[EXERCISE GOAL] Word for word, copy all the data and drop the pictures.

────────

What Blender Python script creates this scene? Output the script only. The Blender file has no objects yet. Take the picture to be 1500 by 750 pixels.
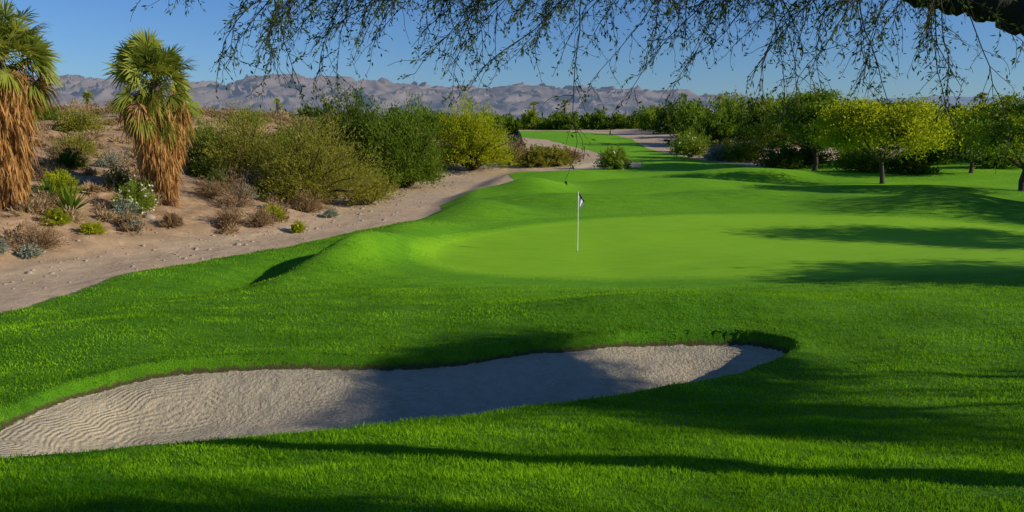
import bpy, math, numpy as np
from mathutils import Vector
rng=np.random.default_rng(7)
SUN_EL=math.radians(22); SUN_AZ=math.radians(-14)   # azimuth from +X toward +Y
# ---------------------------------------------------------------- noise
_pr=np.random.default_rng(3); _perm=_pr.permutation(256); _perm=np.concatenate([_perm,_perm])
_ga=_pr.uniform(0,2*np.pi,256); _gx=np.cos(_ga); _gy=np.sin(_ga)
def perlin(x,y):
    xi=np.floor(x).astype(int); yi=np.floor(y).astype(int); xf=x-xi; yf=y-yi
    xi&=255; yi&=255
    u=xf*xf*xf*(xf*(xf*6-15)+10); v=yf*yf*yf*(yf*(yf*6-15)+10)
    def g(ix,iy,dx,dy):
        h=_perm[_perm[ix&255]+(iy&255)]; return _gx[h]*dx+_gy[h]*dy
    a=g(xi,yi,xf,yf); b=g(xi+1,yi,xf-1,yf); c=g(xi,yi+1,xf,yf-1); d=g(xi+1,yi+1,xf-1,yf-1)
    return (a*(1-u)+b*u)*(1-v)+(c*(1-u)+d*u)*v
def fbm(x,y,o=4):
    r=0;a=1
    for i in range(o):
        r=r+a*perlin(x*2**i+17.3*i,y*2**i+5.1*i); a*=.5
    return r
def ridged(x,y,o=5):
    r=0;a=1;w=1
    for i in range(o):
        n=1-np.abs(perlin(x*2**i+7.3*i,y*2**i+3.1*i))*1.9; n=n*n
        r=r+a*n*w; w=np.clip(n*1.3,0,1); a*=.5
    return r/1.9
def ss(a,b,x):
    t=np.clip((x-a)/(b-a),0,1); return t*t*(3-2*t)
def gs(a,s,step):
    k=np.exp(-0.5*(np.arange(-4*s,4*s+step,step)/s)**2);k/=k.sum();n=len(k)//2
    return np.convolve(np.pad(a,n,mode='edge'),k,mode='same')[n:-n]
# ---------------------------------------------------------------- terrain description (metres)
Yt=np.arange(-100,600,0.5)
prof=gs(np.interp(Yt,[-100,-20,0,4,7,10.5,14,18,22,29.5,40,50,62,100,200,600],
                 [3.2,3.2,3.0,2.5,1.72,0.92,0.8,0.55,0.2,0,0,-0.1,-0.4,-0.2,0,0]),1.3,0.5)
xb=gs(np.interp(Yt,[-100,-10,10,22,27,34,43,50,60,72,85,120,200,600],
               [-60,-36,-24,-14.3,-12.4,-8.8,-3.8,-4.5,-4.5,-2.5,0,5,5,5]),1.5,0.5)
def catmull(P,n=5):
    P=np.array(P,float);N=len(P);out=[]
    for i in range(N):
        a,b,c,d=P[i-1],P[i],P[(i+1)%N],P[(i+2)%N]
        for t in np.linspace(0,1,n,endpoint=False):
            out.append(.5*((2*b)+(-a+c)*t+(2*a-5*b+4*c-d)*t*t+(-a+3*b-3*c+d)*t**3))
    return np.array(out)
def sdpoly(P,x,y):
    x=np.asarray(x,float);y=np.asarray(y,float)
    d=np.full(x.shape,1e18);ins=np.zeros(x.shape,bool);N=len(P)
    for i in range(N):
        ax,ay=P[i];bx,by=P[(i+1)%N];ex=bx-ax;ey=by-ay
        px=x-ax;py=y-ay
        t=np.clip((px*ex+py*ey)/(ex*ex+ey*ey+1e-12),0,1)
        d=np.minimum(d,(px-ex*t)**2+(py-ey*t)**2)
        if ay!=by:
            c=((ay>y)!=(by>y))&(x<ex*(y-ay)/(by-ay)+ax); ins^=c
    d=np.sqrt(d); return np.where(ins,-d,d)
BUNK=catmull([[-6.4,8.2],[-6.95,9.8],[-7.1,11.2],[-6.9,12.1],[-6.23,12.7],[-5.21,13.1],[-3.95,13.2],[-2.15,13.25],[-1.26,13.5],[-0.36,13.95],[0.62,14.5],[1.92,14.95],[3.22,15.05],[4.4,14.85],[5.0,14.4],[5.05,13.8],[4.5,12.95],[3.6,12.15],[2.5,11.4],[1.6,10.7],[0.6,9.95],[-0.3,9.3],[-1.1,8.7],[-1.95,8.1],[-2.8,7.6],[-3.6,7.2],[-4.3,6.95],[-5.1,6.85],[-5.9,7.2]],4)
GREEN=catmull([[-3.2,27.9],[-2.9,31],[-.9,34.6],[1.6,37.4],[5.1,39.6],[10.6,41.4],[15.8,41.1],[21.2,38.2],[24,33],[20,26],[15.3,22.6],[12.2,22.2],[9,22.6],[5,22.9],[2,23.3],[-.6,24.1],[-2.4,25.7]],4)
GRASS=np.array([(-90,-40),(-40,-10),(-24,6),(-13.6,15.6),(-12.3,18.4),(-11.8,21),(-11.6,24),(-11,27),(-10.6,30),(-9.6,33),(-7.4,36),(-5.4,38),(-4.1,42),(-3.7,46),(-4.9,53.5),(-3.0,57.3),(-.6,64.5),(.2,69),(-1,78),(0,81.5),(3.4,81.5),(8.5,83),(13.8,85.8),(15.1,94),(13.8,108),(12.0,126),(7,160),(-2,180),(-6,240),(14,250),(22,199),(24,163),(22,129),(23.5,107),(24.5,94),(26.5,88),(33,90),(48,92),(70,96),(140,100),(160,40),(160,-40)])
SANDP=catmull([[6.2,85.5],[9,97],[12.7,101],[14.8,91],[11,84.5]],4)
def bunk_sd(x,y):
    r=np.full(x.shape,50.0)
    m=(x>-10.5)&(x<8.5)&(y>3.5)&(y<18)
    if m.any(): r[m]=sdpoly(BUNK,x[m],y[m])
    return r
def G(x,y,cx,cy,sx,sy,a): return a*np.exp(-(((x-cx)/sx)**2+((y-cy)/sy)**2))
def GR_(x,y,cx,cy,sx,sy,a,rot):
    c,s=math.cos(rot),math.sin(rot);X=(x-cx)*c+(y-cy)*s;Y=-(x-cx)*s+(y-cy)*c
    return a*np.exp(-((X/sx)**2+(Y/sy)**2))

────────

[RESPONSE BELOW]
What Blender Python script creates this scene? Output the script only. The Blender file has no objects yet. Take the picture to be 1500 by 750 pixels.
import bpy, math, numpy as np
from mathutils import Vector
rng=np.random.default_rng(7)
SUN_EL=math.radians(22); SUN_AZ=math.radians(-14)   # azimuth from +X toward +Y
# ---------------------------------------------------------------- noise
_pr=np.random.default_rng(3); _perm=_pr.permutation(256); _perm=np.concatenate([_perm,_perm])
_ga=_pr.uniform(0,2*np.pi,256); _gx=np.cos(_ga); _gy=np.sin(_ga)
def perlin(x,y):
    xi=np.floor(x).astype(int); yi=np.floor(y).astype(int); xf=x-xi; yf=y-yi
    xi&=255; yi&=255
    u=xf*xf*xf*(xf*(xf*6-15)+10); v=yf*yf*yf*(yf*(yf*6-15)+10)
    def g(ix,iy,dx,dy):
        h=_perm[_perm[ix&255]+(iy&255)]; return _gx[h]*dx+_gy[h]*dy
    a=g(xi,yi,xf,yf); b=g(xi+1,yi,xf-1,yf); c=g(xi,yi+1,xf,yf-1); d=g(xi+1,yi+1,xf-1,yf-1)
    return (a*(1-u)+b*u)*(1-v)+(c*(1-u)+d*u)*v
def fbm(x,y,o=4):
    r=0;a=1
    for i in range(o):
        r=r+a*perlin(x*2**i+17.3*i,y*2**i+5.1*i); a*=.5
    return r
def ridged(x,y,o=5):
    r=0;a=1;w=1
    for i in range(o):
        n=1-np.abs(perlin(x*2**i+7.3*i,y*2**i+3.1*i))*1.9; n=n*n
        r=r+a*n*w; w=np.clip(n*1.3,0,1); a*=.5
    return r/1.9
def ss(a,b,x):
    t=np.clip((x-a)/(b-a),0,1); return t*t*(3-2*t)
def gs(a,s,step):
    k=np.exp(-0.5*(np.arange(-4*s,4*s+step,step)/s)**2);k/=k.sum();n=len(k)//2
    return np.convolve(np.pad(a,n,mode='edge'),k,mode='same')[n:-n]
# ---------------------------------------------------------------- terrain description (metres)
Yt=np.arange(-100,600,0.5)
prof=gs(np.interp(Yt,[-100,-20,0,4,7,10.5,14,18,22,29.5,40,50,62,100,200,600],
                 [3.2,3.2,3.0,2.5,1.72,0.92,0.8,0.55,0.2,0,0,-0.1,-0.4,-0.2,0,0]),1.3,0.5)
xb=gs(np.interp(Yt,[-100,-10,10,22,27,34,43,50,60,72,85,120,200,600],
               [-60,-36,-24,-14.3,-12.4,-8.8,-3.8,-4.5,-4.5,-2.5,0,5,5,5]),1.5,0.5)
def catmull(P,n=5):
    P=np.array(P,float);N=len(P);out=[]
    for i in range(N):
        a,b,c,d=P[i-1],P[i],P[(i+1)%N],P[(i+2)%N]
        for t in np.linspace(0,1,n,endpoint=False):
            out.append(.5*((2*b)+(-a+c)*t+(2*a-5*b+4*c-d)*t*t+(-a+3*b-3*c+d)*t**3))
    return np.array(out)
def sdpoly(P,x,y):
    x=np.asarray(x,float);y=np.asarray(y,float)
    d=np.full(x.shape,1e18);ins=np.zeros(x.shape,bool);N=len(P)
    for i in range(N):
        ax,ay=P[i];bx,by=P[(i+1)%N];ex=bx-ax;ey=by-ay
        px=x-ax;py=y-ay
        t=np.clip((px*ex+py*ey)/(ex*ex+ey*ey+1e-12),0,1)
        d=np.minimum(d,(px-ex*t)**2+(py-ey*t)**2)
        if ay!=by:
            c=((ay>y)!=(by>y))&(x<ex*(y-ay)/(by-ay)+ax); ins^=c
    d=np.sqrt(d); return np.where(ins,-d,d)
BUNK=catmull([[-6.4,8.2],[-6.95,9.8],[-7.1,11.2],[-6.9,12.1],[-6.23,12.7],[-5.21,13.1],[-3.95,13.2],[-2.15,13.25],[-1.26,13.5],[-0.36,13.95],[0.62,14.5],[1.92,14.95],[3.22,15.05],[4.4,14.85],[5.0,14.4],[5.05,13.8],[4.5,12.95],[3.6,12.15],[2.5,11.4],[1.6,10.7],[0.6,9.95],[-0.3,9.3],[-1.1,8.7],[-1.95,8.1],[-2.8,7.6],[-3.6,7.2],[-4.3,6.95],[-5.1,6.85],[-5.9,7.2]],4)
GREEN=catmull([[-3.2,27.9],[-2.9,31],[-.9,34.6],[1.6,37.4],[5.1,39.6],[10.6,41.4],[15.8,41.1],[21.2,38.2],[24,33],[20,26],[15.3,22.6],[12.2,22.2],[9,22.6],[5,22.9],[2,23.3],[-.6,24.1],[-2.4,25.7]],4)
GRASS=np.array([(-90,-40),(-40,-10),(-24,6),(-13.6,15.6),(-12.3,18.4),(-11.8,21),(-11.6,24),(-11,27),(-10.6,30),(-9.6,33),(-7.4,36),(-5.4,38),(-4.1,42),(-3.7,46),(-4.9,53.5),(-3.0,57.3),(-.6,64.5),(.2,69),(-1,78),(0,81.5),(3.4,81.5),(8.5,83),(13.8,85.8),(15.1,94),(13.8,108),(12.0,126),(7,160),(-2,180),(-6,240),(14,250),(22,199),(24,163),(22,129),(23.5,107),(24.5,94),(26.5,88),(33,90),(48,92),(70,96),(140,100),(160,40),(160,-40)])
SANDP=catmull([[6.2,85.5],[9,97],[12.7,101],[14.8,91],[11,84.5]],4)
def bunk_sd(x,y):
    r=np.full(x.shape,50.0)
    m=(x>-10.5)&(x<8.5)&(y>3.5)&(y<18)
    if m.any(): r[m]=sdpoly(BUNK,x[m],y[m])
    return r
def G(x,y,cx,cy,sx,sy,a): return a*np.exp(-(((x-cx)/sx)**2+((y-cy)/sy)**2))
def GR_(x,y,cx,cy,sx,sy,a,rot):
    c,s=math.cos(rot),math.sin(rot);X=(x-cx)*c+(y-cy)*s;Y=-(x-cx)*s+(y-cy)*c
    return a*np.exp(-((X/sx)**2+(Y/sy)**2))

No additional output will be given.